The breakdown of factors that make up a FICO Score looks like this:

  • Payment History – 35%
  • Amounts Owed – 30%
  • Length of Credit History – 15%
  • Credit Mix – 10%
  • New Credit – 10%

It's important to know that the percentages above are based on the importance of the five categories for the general population. For particular groups, for example: people who have not been using credit long, the relative importance of these categories may be different.

Payment History – 35%

As one might expect, the repayment of past debt is a major factor in the calculation of credit scores because it helps to determine future long-term payment behavior. Both revolving credit (i.e. credit cards) and installment loans (i.e. mortgage) are included in payment history calculations, with the latter taking a bit more precedence over the former. That's why one of the best ways to improve or maintain a good score is to make consistent, on-time payments.

Amounts Owed – 30%

This category is basically credit utilization or the percentage of available credit being used/borrowed. Credit score formulas "see" borrowers who constantly reach or exceed their credit limit as a potential risk which is why it's a good idea to keep low credit card balances – and not over extend their credit utilization ratio.

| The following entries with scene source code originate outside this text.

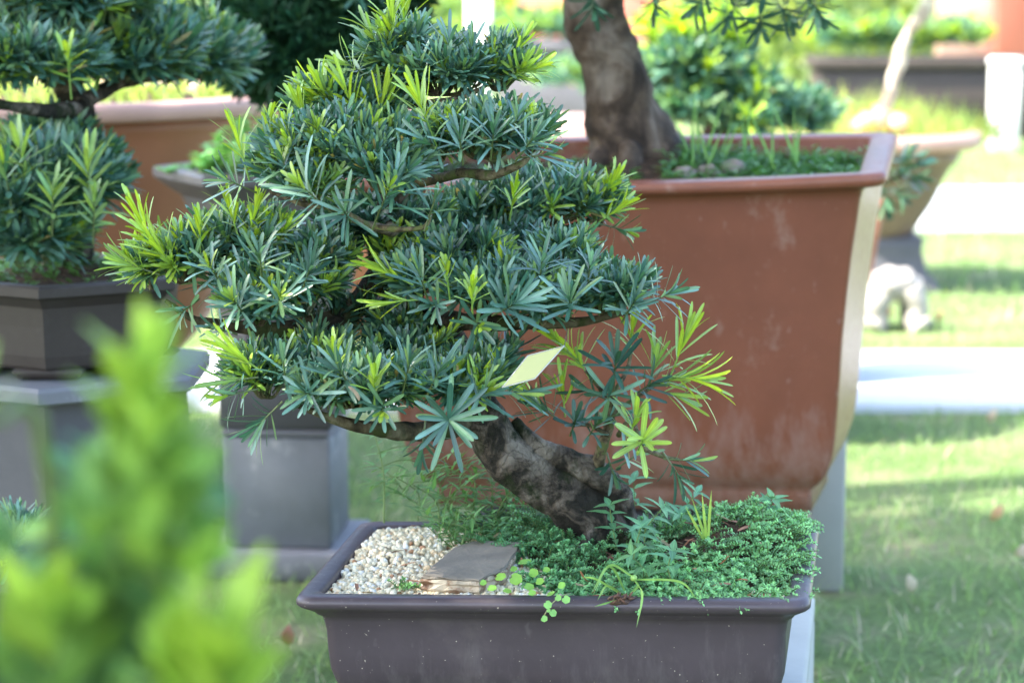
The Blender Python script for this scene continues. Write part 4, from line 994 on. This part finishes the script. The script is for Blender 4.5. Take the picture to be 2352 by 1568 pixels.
for px, py, d, ax, n, L, k in ((205, 440, 2.90, (0, -.2, 1), 16, .062, 'young'), (215, 520, 2.88, (.1, -.3, 1), 13, .04, 'young'), (160, 185, 2.95, (0, -.3, .9), 10, .04, 'lime'), (20, 440, 2.88, (-.1, -.2, 1), 14, .065, 'old'), (60, 400, 2.9, (-.2, -.2, 1), 14, .055, 'young'), (120, 500, 2.88, (.1, -.3, 1), 14, .055, 'young')):
    hs = MB(); shoot(hs, at(px, py, d), ax, n, L, .007, .035, k, 'podo_lo'); part(hs, 'young_shoot', M['leaf'], lt)
wm = MB()
for _ in range(260):
    a = RNG.uniform(0, 6.28); r = .128*math.sqrt(RNG.random()); b = np.array([LC[0]+r*math.cos(a), LC[1]+r*math.sin(a), lz+.126-.25*r*r/.15])
    ax = norm([RNG.normal(0, .5), RNG.normal(0, .4), 1]); n = 6; f = np.linspace(.1, 1, n); P = b[None]+ax[None]*(RNG.uniform(.006, .03)*f)[:, None]; az = RNG.uniform(0, 6.28, n)
    leaves(wm, P, np.stack([np.cos(az), np.sin(az), 0*az+.5], 1), np.tile([0, 0, 1.], (n, 1)), RNG.uniform(.006, .016, n), .005, jit((.10, .24, .05), .3), 'oval', bend=.2)
wm.build('moss', M['herb'], label='green moss and tiny weeds on the soil of the dark hexagonal pot', cat='moss', kind='stuff')

q = MB()
for _ in range(900):
    a = RNG.uniform(0, 6.28); rr = .40*math.sqrt(RNG.random()); h = RNG.uniform(.015, .05)
    leaves(q, [[big_round[0]+rr*math.cos(a), big_round[1]+rr*math.sin(a), big_round[2]-.015]], [[RNG.normal(0, .4), RNG.normal(0, .4), 1]], [[0, -1, .1]], h, .006, jit((.26, .36, .07), .3), 'lance', bend=.3)
q.build('pot_grass', M['grass'], label='short yellow green grass on top of the wide round terracotta pot', cat='grass', kind='stuff')
# small bonsai lower left corner
sb = at(30, 1300, 2.55)
e = empty('small_bonsai', (sb[0], sb[1], sb[2]-.03)); tag(e, 'small podocarpus plant low at the left edge, half hidden by the blurred foreground shrub', 'bonsai')
mb = MB(); plobe(mb, 30, 1285, 2.55, 90, 70, .07, 34, young=.05, L=.045); part(mb, 'foliage', M['leaf'], e)
mb = MB(); tube(mb, [sb+np.array([0, 0, -.06]), sb+np.array([.004, 0, -.02]), sb+np.array([0, 0, .01])], [.012, .009, .006], 10, 4, rough=.2); part(mb, 'trunk', M['bark'], e)
e = empty('small_pot', (sb[0], sb[1], 0)); tag(e, 'tall dark clay pot at the lower left corner holding the small podocarpus plant', 'plant pot')
mb = MB(); lathe(mb, (sb[0]-.03, sb[1], 0), [(.07, 0), (.08, .02), (.095, .1), (.105, sb[2]-.09), (.115, sb[2]-.075), (.115, sb[2]-.06), (.10, sb[2]-.06), (.095, sb[2]-.07), (.001, sb[2]-.068)], 40); part(mb, 'pot_body', M['pot_dark'], e)

# ================================================================== FOREGROUND SHRUB
fs = at(150, 1700, .86); e = empty('shrub', (fs[0], .88, 0)); tag(e, 'out of focus bright lime green leafy shrub close in the lower left foreground', 'shrub')
st = MB(); lf = MB()
tips = [(280, 800, .97, 1, 1.3), (255, 860, .97, 1, 1.1), (310, 880, .97, 1, 1.1), (370, 930, .98, 1, 1.2), (300, 960, .96, .85, 1.2), (270, 1060, .95, .7, 1.1), (350, 1050, .96, .7, 1.1), (230, 1130, .96, .5, 1), (330, 1170, .94, .75, 1.1), (410, 1120, .97, .55, 1), (180, 1060, .98, .35, 1),
        (395, 1220, .95, .8, 1), (240, 1230, .97, .35, 1.1), (300, 1290, .97, .25, 1), (20, 1130, 1.02, .2, .8), (-30, 800, .98, 1, 1.0), 
        (110, 1360, .95, 1, 1.3), (60, 1330, .96, .95, 1.1), (170, 1400, .96, .8, 1.1), (220, 1340, .97, .6, 1), (140, 1480, .95, .5, 1.2), (260, 1500, .97, .2, 1.2), (60, 1520, .98, .3, 1), (340, 1480, .98, .25, 1), (460, 1520, .93, 1, 1.5), (420, 1490, .93, 1, 1.3), (470, 1500, .92, 1, 1.7), (430, 1560, .92, 1, 1.5), (400, 1570, .95, .6, 1.2), (300, 1600, .96, .3, 1.2), (200, 1590, .96, .3, 1.2), (30, 1430, .98, .5, 1),
        (420, 1010, .98, .6, .8), (180, 1250, .99, .25, 1.1), (350, 1390, 1.0, .15, 1), (470, 1130, 1.0, .3, .6)]
root = np.array([fs[0], .88, 0.0])
for px, py, d, lime, sc in tips:
    d *= .86; px += 30 if px > 150 else 0; p = at(px, py+165, d); hub = at(240+(px-240)*.45, py+260+(1568-py)*.1, .88)
    tube(st, [np.array([root[0]+(hub[0]-root[0])*.5, .88, hub[2]*.55]), hub, p], [.004, .003, .0015], 6, 4, c=(.14, .2, .05, .3))
    n = 8
    i = np.arange(n); f = i/(n-1); ax = norm([RNG.normal(0, .2), RNG.normal(0, .2), 1]); h = norm(np.cross(ax, [.1, 1, 0])); k = np.cross(ax, h)
    ang = np.radians(58-46*f+RNG.normal(0, 7, n)); az = i*2.4+RNG.uniform(0, 6)
    D = ax[None]*np.cos(ang)[:, None]+(h[None]*np.cos(az)[:, None]+k[None]*np.sin(az)[:, None])*np.sin(ang)[:, None]
    C = np.array([jit(np.array((.28, .43, .075))*min(1, lime*(.8+.4*x))+np.array((.07, .20, .12))*max(0, 1-lime), .10) for x in f])
    leaves(lf, p[None]+ax[None]*(.012*f)[:, None]*sc, D, ax[None]+0*D, .024*sc*RNG.uniform(.8, 1.15, n), .0125*sc, C, 'oval', bend=.15, fold=.1)
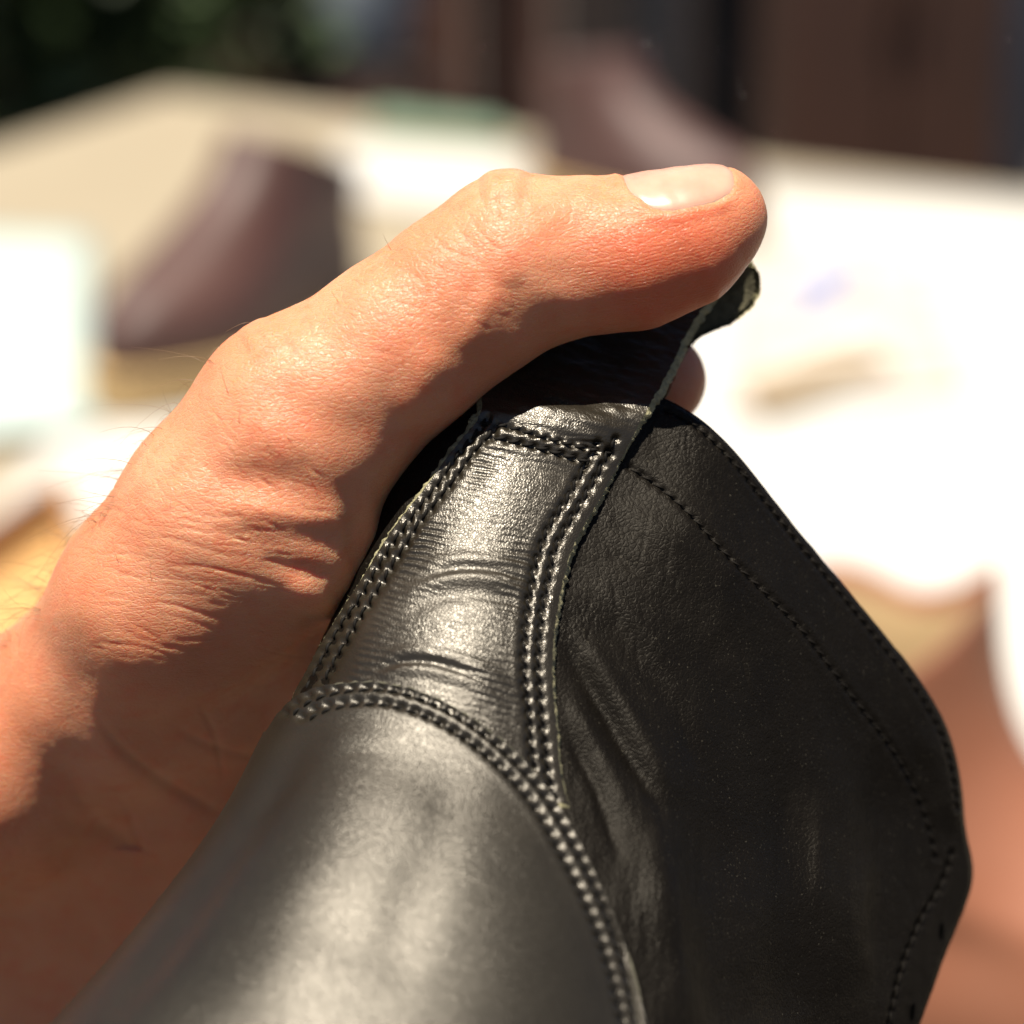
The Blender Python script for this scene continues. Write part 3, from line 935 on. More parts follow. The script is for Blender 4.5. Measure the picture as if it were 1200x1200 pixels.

Length of Credit History – 15%

This factor is based on the length of time all credit accounts have been open and the timeframe since an account's most recent transaction. Newer credit users could have a more difficult time achieving a high score than those who have a credit history providing more data on which to base their payment history.

Credit Mix – 10%

FICO Scores consider the combination of credit cards, retail accounts, installment loans, finance company accounts and mortgage loans. Credit mix is not a crucial factor in determining your FICO Score unless there's very little other information from which to base a score.

New Credit – 10%

Today's higher use of credit is factored into FICO Score calculations. Still, opening several new credit accounts in a short period of time can signify greater risk – especially for borrowers with a short credit history. So how one shops for credit and within what time frame can affect a FICO Score in a number of ways.